Thursday, November 05, 2009

Missing Uncle Tung

By Chip Tsao | published Nov 05, 2009

Hong Kongers are missing former chief executive Tung Chee-hwa as much as the Russians are missing Stalin, the Brits are missing Tony Blair and the Chinese are missing Chairman Mao. It’s no longer Halloween, but the global orgy of reincarnated old phantoms still drags on.

We owe a twinge of conscience to the former chief executive. Tung’s commitment to building 85,000 government-funded flats as a part of his housing scheme, coinciding with the global financial market crash that occurred soon after the 1997 handover, slashed Hong Kong’s property prices by 70 percent and reduced a once-prosperous former colony into economic rubble before he stepped down under the pretext of a sore foot under Beijing’s orders.
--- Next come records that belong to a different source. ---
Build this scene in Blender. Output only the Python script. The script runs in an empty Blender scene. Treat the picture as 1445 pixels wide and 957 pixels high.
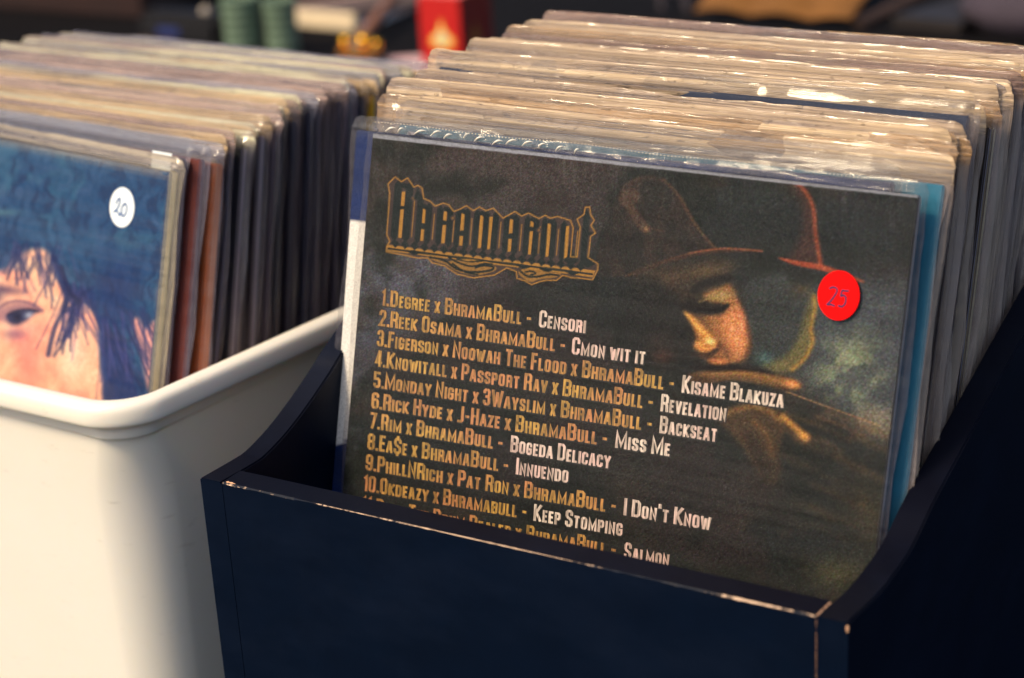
import bpy, bmesh, math, random
import numpy as np
from mathutils import Matrix, Vector, noise

# ------------------------------------------------------------------ camera, world, sun
SC = bpy.context.scene
COL = SC.collection
CAMP = dict(f=2864.2, pitch=1.1896, roll=-0.0586, yaw=0.55, loc=(0.6519, -0.7420, 0.4588))

def cam_rot(a, b, c):
    ca, sa, cb, sb, cc, sc = math.cos(a), math.sin(a), math.cos(b), math.sin(b), math.cos(c), math.sin(c)
    Rz = np.array([[cc, -sc, 0], [sc, cc, 0], [0, 0, 1]])
    Rx = np.array([[1, 0, 0], [0, ca, -sa], [0, sa, ca]])
    Ry = np.array([[cb, -sb, 0], [sb, cb, 0], [0, 0, 1]])
    return Rz @ Rx @ Ry
RC = cam_rot(CAMP['pitch'], CAMP['roll'], CAMP['yaw'])
CLOC = np.array(CAMP['loc'])
cam_data = bpy.data.cameras.new('camera')
cam = bpy.data.objects.new('camera', cam_data)
COL.objects.link(cam)
M4 = Matrix([list(RC[i]) + [CLOC[i]] for i in range(3)] + [[0, 0, 0, 1]])
cam.matrix_world = M4
cam_data.sensor_width = 36
cam_data.lens = CAMP['f'] / 1445 * 36
cam_data.clip_start = 0.01
cam_data.clip_end = 200
cam_data.dof.use_dof = True
cam_data.dof.focus_distance = 1.075
cam_data.dof.aperture_fstop = 5.4
SC.camera = cam

SUN_EL, SUN_AZ = math.radians(48), math.radians(-30)    # azimuth measured from -Y towards +X
world = bpy.data.worlds.new('World')
SC.world = world
world.use_nodes = True
wn = world.node_tree
sky = wn.nodes.new('ShaderNodeTexSky')
sky.sky_type = 'NISHITA'
sky.sun_disc = False
sky.sun_elevation = SUN_EL
sky.sun_rotation = math.pi + SUN_AZ * -1
sky.air_density = 1.0
sky.dust_density = 3.5
sky.ozone_density = 1.0
bg = wn.nodes['Background']
wn.links.new(sky.outputs[0], bg.inputs[0])
bg.inputs[1].default_value = 0.085

sd = bpy.data.lights.new('sun', 'SUN')
sd.energy = 1.5
sd.angle = math.radians(11)
sd.color = (1.0, 0.80, 0.53)
sun = bpy.data.objects.new('sun', sd)
COL.objects.link(sun)
sdir = Vector((math.sin(SUN_AZ) * math.cos(SUN_EL), -math.cos(SUN_AZ) * math.cos(SUN_EL), math.sin(SUN_EL)))
sun.rotation_euler = sdir.to_track_quat('Z', 'Y').to_euler()

SC.view_settings.view_transform = 'Standard'
SC.view_settings.look = 'None'
SC.view_settings.gamma = 1
SC.view_settings.exposure = 1.06
SC.render.engine = 'CYCLES'
SC.cycles.max_bounces = 10
SC.cycles.transparent_max_bounces = 40

# ------------------------------------------------------------------ helpers
def lin(c):
    return tuple((v / 12.92 if v <= 0.04045 else ((v + 0.055) / 1.055) ** 2.4) for v in [x / 255 for x in c])

def tag(o, label=None, cat=None, group=None, kind=None):
    if label: o['label'] = label
    if cat: o['category'] = cat
    if group: o['group'] = group
    if kind: o['kind'] = kind
    return o

def empty(name, loc=(0, 0, 0), rot=(0, 0, 0)):
    o = bpy.data.objects.new(name, None)
    o.empty_display_size = 0.02
    COL.objects.link(o)
    o.location = loc
    o.rotation_euler = rot
    return o

def link(name, me, mat=None, parent=None, smooth=False):
    if mat is not None:
        for m in (mat if isinstance(mat, (list, tuple)) else [mat]):
            me.materials.append(m)
    if smooth:
        me.shade_smooth()
    o = bpy.data.objects.new(name, me)
    COL.objects.link(o)
    if parent: o.parent = parent
    return o

def sst(a, b, x):
    u = min(1.0, max(0.0, (x - a) / (b - a))); return u * u * (3 - 2 * u)

def mesh_of(verts, faces, uv=None):
    me = bpy.data.meshes.new('m')
    me.from_pydata([tuple(map(float, v)) for v in verts], [], faces)
    me.update()
    return me

def bevel_box(x0, x1, y0, y1, z0, z1, b=0.001, seg=2):
    bm = bmesh.new()
    bmesh.ops.create_cube(bm, size=1)
    for v in bm.verts:
        v.co = Vector(((x0 + x1) / 2 + v.co.x * (x1 - x0), (y0 + y1) / 2 + v.co.y * (y1 - y0), (z0 + z1) / 2 + v.co.z * (z1 - z0)))
    if b: bmesh.ops.bevel(bm, geom=bm.edges[:], offset=b, segments=seg, affect='EDGES')
    me = bpy.data.meshes.new('m'); bm.to_mesh(me); bm.free()
    return me

def prism(poly, axis, a, b, bev=0.0, seg=2):
    """poly of 2D points extruded along axis ('x' -> poly is (y,z); 'y' -> (x,z); 'z' -> (x,y))"""
    def p3(q, t):
        return {'x': (t, q[0], q[1]), 'y': (q[0], t, q[1]), 'z': (q[0], q[1], t)}[axis]
    bm = bmesh.new()
    A = [bm.verts.new(p3(q, a)) for q in poly]
    B = [bm.verts.new(p3(q, b)) for q in poly]
    bm.faces.new(A[::-1]); bm.faces.new(B)
    n = len(poly)
    for i in range(n):
        bm.faces.new((A[i], A[(i + 1) % n], B[(i + 1) % n], B[i]))
    bmesh.ops.recalc_face_normals(bm, faces=bm.faces[:])
    if bev:
        bmesh.ops.bevel(bm, geom=[e for e in bm.edges if e.calc_face_angle(0) > 0.5], offset=bev, segments=seg, affect='EDGES')
    me = bpy.data.meshes.new('m'); bm.to_mesh(me); bm.free()
    return me

def lathe(profile, n=32, cx=0, cy=0):
    V, F = [], []
    for r, z in profile:
        for k in range(n):
            a = 2 * math.pi * k / n
            V.append((cx + r * math.cos(a), cy + r * math.sin(a), z))
    for i in range(len(profile) - 1):
        for k in range(n):
            k2 = (k + 1) % n
            F.append((i * n + k, i * n + k2, (i + 1) * n + k2, (i + 1) * n + k))
    return mesh_of(V, F)

def tube(path, r, n=10, caps=True):
    V, F = [], []
    P = [Vector(p) for p in path]
    for i, p in enumerate(P):
        t = (P[min(i + 1, len(P) - 1)] - P[max(i - 1, 0)]).normalized()
        u = t.cross(Vector((0.1, 0.2, 1))).normalized(); w = t.cross(u)
        rr = r[i] if isinstance(r, (list, tuple)) else r
        for k in range(n):
            a = 2 * math.pi * k / n
            V.append(p + (u * math.cos(a) + w * math.sin(a)) * rr)
    for i in range(len(P) - 1):
        for k in range(n):
            k2 = (k + 1) % n
            F.append((i * n + k, i * n + k2, (i + 1) * n + k2, (i + 1) * n + k))
    if caps:
        F.append(tuple(range(n))[::-1]); F.append(tuple((len(P) - 1) * n + k for k in range(n)))
    return mesh_of(V, F)

# ------------------------------------------------------------------ materials
class NT:
    def __init__(s, name):
        s.m = bpy.data.materials.new(name); s.m.use_nodes = True
        s.t = s.m.node_tree; s.b = s.t.nodes['Principled BSDF']; s.out = s.t.nodes['Material Output']
    def n(s, typ, **kw):
        nd = s.t.nodes.new(typ)
        for k, v in kw.items():
            if k in nd.inputs.keys(): s.set(nd, k, v)
            else: setattr(nd, k, v)
        return nd
    def set(s, nd, k, v):
        if hasattr(v, 'is_output'): s.t.links.new(v, nd.inputs[k])
        else: nd.inputs[k].default_value = v
    def math(s, op, a, b=None, clamp=False):
        nd = s.t.nodes.new('ShaderNodeMath'); nd.operation = op; nd.use_clamp = clamp
        s.set(nd, 0, a)
        if b is not None: s.set(nd, 1, b)
        return nd.outputs[0]
    def coord(s, kind='Object', scale=(1, 1, 1), rot=(0, 0, 0)):
        tc = s.t.nodes.new('ShaderNodeTexCoord'); mp = s.t.nodes.new('ShaderNodeMapping')
        s.t.links.new(tc.outputs[kind], mp.inputs[0])
        mp.inputs['Scale'].default_value = scale; mp.inputs['Rotation'].default_value = rot
        return mp.outputs[0]
    def noise(s, vec, scale=10, detail=4, rough=0.5, dist=0):
        nd = s.t.nodes.new('ShaderNodeTexNoise')
        s.t.links.new(vec, nd.inputs['Vector'])
        nd.inputs['Scale'].default_value = scale; nd.inputs['Detail'].default_value = detail
        nd.inputs['Roughness'].default_value = rough; nd.inputs['Distortion'].default_value = dist
        return nd.outputs['Fac']
    def ramp(s, fac, stops):
        nd = s.t.nodes.new('ShaderNodeValToRGB'); s.t.links.new(fac, nd.inputs[0])
        e = nd.color_ramp.elements
        while len(e) < len(stops): e.new(0.5)
        for el, (p, c) in zip(e, stops):
            el.position = p; el.color = (c[0], c[1], c[2], 1) if not isinstance(c, (int, float)) else (c, c, c, 1)
        return nd.outputs[0]
    def mixc(s, fac, a, b, blend='MIX'):
        nd = s.t.nodes.new('ShaderNodeMix'); nd.data_type = 'RGBA'; nd.blend_type = blend
        s.set(nd, 0, fac)
        for i, v in ((6, a), (7, b)):
            if hasattr(v, 'is_output'): s.t.links.new(v, nd.inputs[i])
            else: nd.inputs[i].default_value = (v[0], v[1], v[2], 1)
        return nd.outputs[2]
    def bump(s, h, strength=0.3, dist=0.001):
        nd = s.t.nodes.new('ShaderNodeBump'); s.t.links.new(h, nd.inputs['Height'])
        nd.inputs['Strength'].default_value = strength; nd.inputs['Distance'].default_value = dist
        s.t.links.new(nd.outputs[0], s.b.inputs['Normal']); return nd.outputs[0]
    def base(s, col=None, rough=None, spec=None, metal=None, coat=None):
        for k, v in (('Base Color', col), ('Roughness', rough), ('Specular IOR Level', spec), ('Metallic', metal), ('Coat Weight', coat)):
            if v is None: continue
            if hasattr(v, 'is_output'): s.t.links.new(v, s.b.inputs[k])
            elif k == 'Base Color': s.b.inputs[k].default_value = (v[0], v[1], v[2], 1)
            else: s.b.inputs[k].default_value = v
        return s

def simple(name, rgb, rough=0.5, var=0.15, scale=60, spec=0.5, metal=0, bump=0.15):
    t = NT(name)
    v = t.coord('Object')
    f = t.noise(v, scale, 5, 0.6)
    c = lin(rgb)
    col = t.mixc(f, tuple(x * (1 - var * 2) for x in c), tuple(min(1, x * (1 + var * 2)) for x in c))
    t.base(col, rough, spec, metal)
    if bump: t.bump(f, bump, 0.0006)
    return t.m

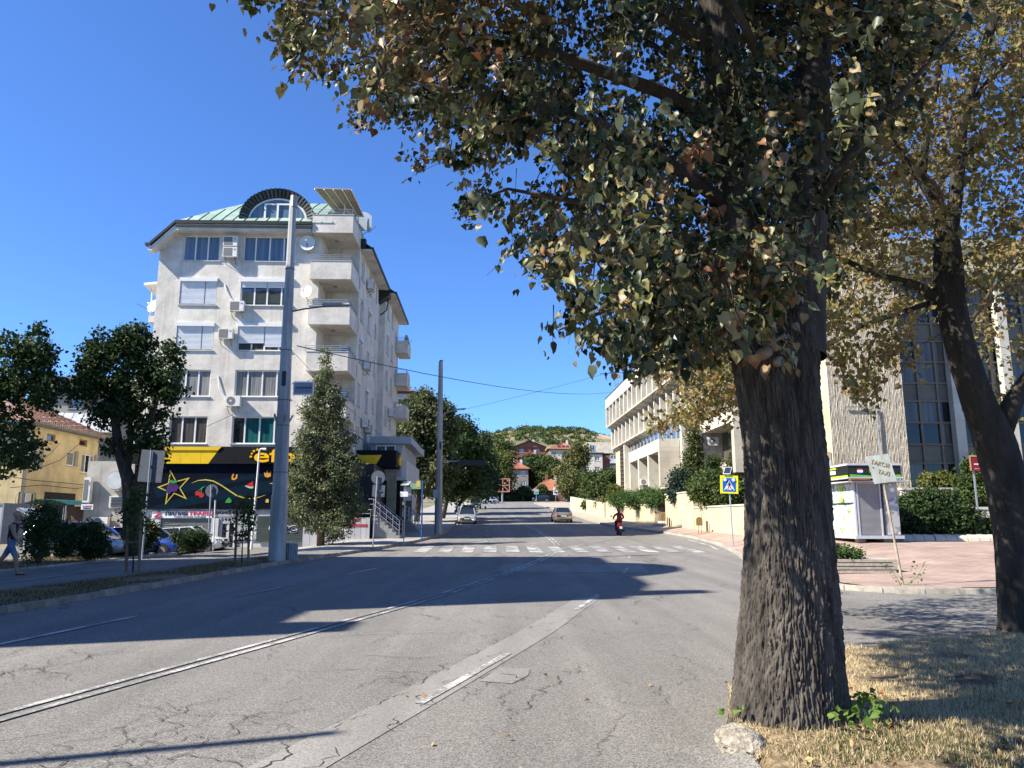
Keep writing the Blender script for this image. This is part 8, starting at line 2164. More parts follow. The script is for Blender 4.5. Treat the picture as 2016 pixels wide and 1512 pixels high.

But the Robin Hood of the Orient may have been right as Hong Kong people are now appalled by the record-breaking $71,280 price per square foot at the luxury development at 39 Conduit Road, presented with honor by Henderson Land. Tung has lived long enough to see his name, once cursed by every street hawker, officer cleaner and taxi driver in every corner of Hong Kong, cleared as Donald Tsang advises young people to buy flats in remote, but cheaper areas such as Tin Shui Wai or Tai Po—a kind of reverse take on “Let them eat cake.” (“Why don’t they eat bread if they can’t afford the brioche?”)

After Napoleon Bonaparte made a mess of his military expeditions after the Revolution, the French saw a brief restoration of the Bourbon royalty when Louis XVIII briefly reclaimed the throne. Because the Chinese people recently saw the fragile figure of former state president Jiang Zemin re-emerge from the Tiananmen Gate during the National Day grand parade, Tung now has a precedent to follow. Give us back Uncle Tung, and make him stand over the shoulder of a gloomy Donald Tsang while he reads his policy speeches to the Legislative Council. We have wrongly exorcised the spirit of Tung, and property prices have rightly soared.

Except that it could be different this time. It’s the Chinese hot money, and not local speculators as in 1997, that is driving up luxury flat prices on Conduit Road and The Peak. As Beijing is holding more than US$2 trillion foreign reserves, it is her global strategy to buy whatever is valuable and available in the world—oil from Iran, ore from Australia, gold mines in Africa, the Canary Wharf in London and, if allowed, they’d even buy the New York Times and turn it into a branch of China Daily. Hong Kong’s overheated property market is a part of this stop-moaning-and-just-name-the-price global shopping spree. Slash the property prices by 70 percent again with the old trick invented by the former British colonist Murray MacLehose and badly bite our motherland’s hand, and then what fate awaits our chief executive— be it Tung, Tang or Tsang? A sore foot again, or worse?